In researching the history of “early neutral evaluation” in my own efforts to better understand (a) what it was, and (b) how we could utilize it, if at all, in the South Carolina Family Court system, I came across an excellent article in FindLaw For Legal Professionals, entitled “Neutral Evaluation: An ADR Technique Whose Time Has Come”.  I found this article hugely helpful to me and enlightening, and I wanted to share just a few of its excerpts (there were more than a “few”, and I would urge that you please read the entire article if you have the time).  Here they are (and I’ve taken some slight editorial license on the emphasis):

“Any dispute resolution process by definition brings a certain amount of ‘baggage’ to the table, generated by its very structure and purpose.  This structural ‘baggage’, like everything else in life, always has a plus and minus to it.  For example, the primary structural baggage which litigation and the trial bring to the table is the requirement that there be a winner and a loser. …

The baggage which arbitration brings to the table is similar: arbitration is an adjudicative process, where the win/lose hammer can be even more final than in classic litigation, and thus where the stakes can lead to nearly as much desperation, expense and insane results as a trial (it just happens a little bit more quickly, and you can drink coffee and eat donuts in the comfort of some attorney’s office while it happens to you). …

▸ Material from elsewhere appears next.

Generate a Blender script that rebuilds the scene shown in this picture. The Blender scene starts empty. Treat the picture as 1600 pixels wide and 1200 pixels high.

The baggage which mediation brings to the table is primarily emotional: mediation is avowedly a settlement process, where the parties have already, just by agreeing to engage in it, let down their guard a little bit as far as their ‘toughness’ about the ‘invincibility’ of their positions.  This aspect of mediation, i.e., the fact that by its very structure it requires the participants to acknowledge that they are there to settle the case, often presents such a psychological barrier that the technique never gets used until the parties are forced to use it …

Neutral evaluation, on the other hand, carries with it neither the settlement baggage of mediation, nor the adjudicative baggage of (trial and binding) arbitration.”